--- begin ---

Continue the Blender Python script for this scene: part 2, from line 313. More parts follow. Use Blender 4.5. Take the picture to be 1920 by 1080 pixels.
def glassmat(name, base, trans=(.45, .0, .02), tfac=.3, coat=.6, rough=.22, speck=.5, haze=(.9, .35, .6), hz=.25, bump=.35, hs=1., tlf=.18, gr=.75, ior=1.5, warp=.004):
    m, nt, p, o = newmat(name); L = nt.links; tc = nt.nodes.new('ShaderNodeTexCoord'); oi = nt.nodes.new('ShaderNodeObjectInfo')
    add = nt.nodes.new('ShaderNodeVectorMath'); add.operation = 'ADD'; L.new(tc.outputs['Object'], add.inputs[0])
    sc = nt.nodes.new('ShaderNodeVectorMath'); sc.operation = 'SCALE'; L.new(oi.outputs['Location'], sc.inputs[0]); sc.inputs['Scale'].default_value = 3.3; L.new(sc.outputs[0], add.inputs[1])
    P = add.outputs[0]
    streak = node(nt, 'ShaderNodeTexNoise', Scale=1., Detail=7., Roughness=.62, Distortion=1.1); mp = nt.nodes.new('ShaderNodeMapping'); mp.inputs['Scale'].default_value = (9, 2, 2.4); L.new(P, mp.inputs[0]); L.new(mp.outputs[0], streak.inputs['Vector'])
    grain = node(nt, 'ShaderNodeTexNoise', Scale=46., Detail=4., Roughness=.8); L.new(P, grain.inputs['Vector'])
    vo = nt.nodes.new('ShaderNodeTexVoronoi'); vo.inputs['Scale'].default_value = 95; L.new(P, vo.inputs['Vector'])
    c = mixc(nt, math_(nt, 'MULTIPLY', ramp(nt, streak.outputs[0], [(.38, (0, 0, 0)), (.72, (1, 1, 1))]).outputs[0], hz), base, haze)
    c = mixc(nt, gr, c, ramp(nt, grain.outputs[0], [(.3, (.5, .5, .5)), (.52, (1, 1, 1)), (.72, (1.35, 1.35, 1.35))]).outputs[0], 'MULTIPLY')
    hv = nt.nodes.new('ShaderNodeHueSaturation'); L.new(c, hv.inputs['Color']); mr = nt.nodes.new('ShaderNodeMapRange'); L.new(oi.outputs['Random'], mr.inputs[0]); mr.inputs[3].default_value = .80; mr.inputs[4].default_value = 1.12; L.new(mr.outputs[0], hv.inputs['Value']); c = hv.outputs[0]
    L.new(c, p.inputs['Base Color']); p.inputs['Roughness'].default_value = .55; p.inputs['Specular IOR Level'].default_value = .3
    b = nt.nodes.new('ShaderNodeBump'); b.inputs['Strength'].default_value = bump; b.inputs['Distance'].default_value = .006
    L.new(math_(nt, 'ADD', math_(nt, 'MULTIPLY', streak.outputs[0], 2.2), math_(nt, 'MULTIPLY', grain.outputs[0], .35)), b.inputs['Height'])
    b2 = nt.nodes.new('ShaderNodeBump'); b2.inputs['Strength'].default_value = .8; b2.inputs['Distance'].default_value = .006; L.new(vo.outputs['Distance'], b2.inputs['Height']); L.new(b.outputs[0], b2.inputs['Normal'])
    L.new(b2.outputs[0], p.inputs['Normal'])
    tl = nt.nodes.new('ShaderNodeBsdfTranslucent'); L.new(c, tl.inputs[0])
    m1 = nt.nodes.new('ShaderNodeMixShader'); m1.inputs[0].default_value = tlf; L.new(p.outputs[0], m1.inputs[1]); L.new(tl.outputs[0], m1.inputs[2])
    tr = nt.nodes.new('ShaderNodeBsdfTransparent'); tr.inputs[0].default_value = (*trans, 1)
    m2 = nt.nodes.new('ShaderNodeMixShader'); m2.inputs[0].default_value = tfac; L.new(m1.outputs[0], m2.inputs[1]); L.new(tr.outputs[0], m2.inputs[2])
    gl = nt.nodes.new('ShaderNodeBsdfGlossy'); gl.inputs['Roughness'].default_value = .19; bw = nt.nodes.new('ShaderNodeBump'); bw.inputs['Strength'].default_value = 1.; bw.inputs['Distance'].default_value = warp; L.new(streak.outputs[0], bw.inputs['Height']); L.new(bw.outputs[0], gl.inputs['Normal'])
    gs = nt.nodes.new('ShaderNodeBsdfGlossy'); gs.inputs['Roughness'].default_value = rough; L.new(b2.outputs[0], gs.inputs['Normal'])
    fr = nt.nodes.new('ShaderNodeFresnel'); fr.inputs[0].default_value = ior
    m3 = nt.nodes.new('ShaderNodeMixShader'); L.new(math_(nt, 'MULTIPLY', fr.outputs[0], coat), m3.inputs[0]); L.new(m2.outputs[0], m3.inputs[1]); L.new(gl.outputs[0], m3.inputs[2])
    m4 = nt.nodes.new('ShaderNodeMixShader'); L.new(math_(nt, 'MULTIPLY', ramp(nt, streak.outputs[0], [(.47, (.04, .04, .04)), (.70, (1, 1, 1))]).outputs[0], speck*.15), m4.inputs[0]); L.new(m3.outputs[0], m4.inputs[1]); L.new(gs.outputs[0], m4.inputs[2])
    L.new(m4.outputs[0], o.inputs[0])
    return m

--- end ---

DIRECTIONS FOR THIS TASK:
All of the lines above must be returned exactly.

OUTPUT FOR THIS EXERCISE:
Continue the Blender Python script for this scene: part 2, from line 313. More parts follow. Use Blender 4.5. Take the picture to be 1920 by 1080 pixels.
def glassmat(name, base, trans=(.45, .0, .02), tfac=.3, coat=.6, rough=.22, speck=.5, haze=(.9, .35, .6), hz=.25, bump=.35, hs=1., tlf=.18, gr=.75, ior=1.5, warp=.004):
    m, nt, p, o = newmat(name); L = nt.links; tc = nt.nodes.new('ShaderNodeTexCoord'); oi = nt.nodes.new('ShaderNodeObjectInfo')
    add = nt.nodes.new('ShaderNodeVectorMath'); add.operation = 'ADD'; L.new(tc.outputs['Object'], add.inputs[0])
    sc = nt.nodes.new('ShaderNodeVectorMath'); sc.operation = 'SCALE'; L.new(oi.outputs['Location'], sc.inputs[0]); sc.inputs['Scale'].default_value = 3.3; L.new(sc.outputs[0], add.inputs[1])
    P = add.outputs[0]
    streak = node(nt, 'ShaderNodeTexNoise', Scale=1., Detail=7., Roughness=.62, Distortion=1.1); mp = nt.nodes.new('ShaderNodeMapping'); mp.inputs['Scale'].default_value = (9, 2, 2.4); L.new(P, mp.inputs[0]); L.new(mp.outputs[0], streak.inputs['Vector'])
    grain = node(nt, 'ShaderNodeTexNoise', Scale=46., Detail=4., Roughness=.8); L.new(P, grain.inputs['Vector'])
    vo = nt.nodes.new('ShaderNodeTexVoronoi'); vo.inputs['Scale'].default_value = 95; L.new(P, vo.inputs['Vector'])
    c = mixc(nt, math_(nt, 'MULTIPLY', ramp(nt, streak.outputs[0], [(.38, (0, 0, 0)), (.72, (1, 1, 1))]).outputs[0], hz), base, haze)
    c = mixc(nt, gr, c, ramp(nt, grain.outputs[0], [(.3, (.5, .5, .5)), (.52, (1, 1, 1)), (.72, (1.35, 1.35, 1.35))]).outputs[0], 'MULTIPLY')
    hv = nt.nodes.new('ShaderNodeHueSaturation'); L.new(c, hv.inputs['Color']); mr = nt.nodes.new('ShaderNodeMapRange'); L.new(oi.outputs['Random'], mr.inputs[0]); mr.inputs[3].default_value = .80; mr.inputs[4].default_value = 1.12; L.new(mr.outputs[0], hv.inputs['Value']); c = hv.outputs[0]
    L.new(c, p.inputs['Base Color']); p.inputs['Roughness'].default_value = .55; p.inputs['Specular IOR Level'].default_value = .3
    b = nt.nodes.new('ShaderNodeBump'); b.inputs['Strength'].default_value = bump; b.inputs['Distance'].default_value = .006
    L.new(math_(nt, 'ADD', math_(nt, 'MULTIPLY', streak.outputs[0], 2.2), math_(nt, 'MULTIPLY', grain.outputs[0], .35)), b.inputs['Height'])
    b2 = nt.nodes.new('ShaderNodeBump'); b2.inputs['Strength'].default_value = .8; b2.inputs['Distance'].default_value = .006; L.new(vo.outputs['Distance'], b2.inputs['Height']); L.new(b.outputs[0], b2.inputs['Normal'])
    L.new(b2.outputs[0], p.inputs['Normal'])
    tl = nt.nodes.new('ShaderNodeBsdfTranslucent'); L.new(c, tl.inputs[0])
    m1 = nt.nodes.new('ShaderNodeMixShader'); m1.inputs[0].default_value = tlf; L.new(p.outputs[0], m1.inputs[1]); L.new(tl.outputs[0], m1.inputs[2])
    tr = nt.nodes.new('ShaderNodeBsdfTransparent'); tr.inputs[0].default_value = (*trans, 1)
    m2 = nt.nodes.new('ShaderNodeMixShader'); m2.inputs[0].default_value = tfac; L.new(m1.outputs[0], m2.inputs[1]); L.new(tr.outputs[0], m2.inputs[2])
    gl = nt.nodes.new('ShaderNodeBsdfGlossy'); gl.inputs['Roughness'].default_value = .19; bw = nt.nodes.new('ShaderNodeBump'); bw.inputs['Strength'].default_value = 1.; bw.inputs['Distance'].default_value = warp; L.new(streak.outputs[0], bw.inputs['Height']); L.new(bw.outputs[0], gl.inputs['Normal'])
    gs = nt.nodes.new('ShaderNodeBsdfGlossy'); gs.inputs['Roughness'].default_value = rough; L.new(b2.outputs[0], gs.inputs['Normal'])
    fr = nt.nodes.new('ShaderNodeFresnel'); fr.inputs[0].default_value = ior
    m3 = nt.nodes.new('ShaderNodeMixShader'); L.new(math_(nt, 'MULTIPLY', fr.outputs[0], coat), m3.inputs[0]); L.new(m2.outputs[0], m3.inputs[1]); L.new(gl.outputs[0], m3.inputs[2])
    m4 = nt.nodes.new('ShaderNodeMixShader'); L.new(math_(nt, 'MULTIPLY', ramp(nt, streak.outputs[0], [(.47, (.04, .04, .04)), (.70, (1, 1, 1))]).outputs[0], speck*.15), m4.inputs[0]); L.new(m3.outputs[0], m4.inputs[1]); L.new(gs.outputs[0], m4.inputs[2])
    L.new(m4.outputs[0], o.inputs[0])
    return m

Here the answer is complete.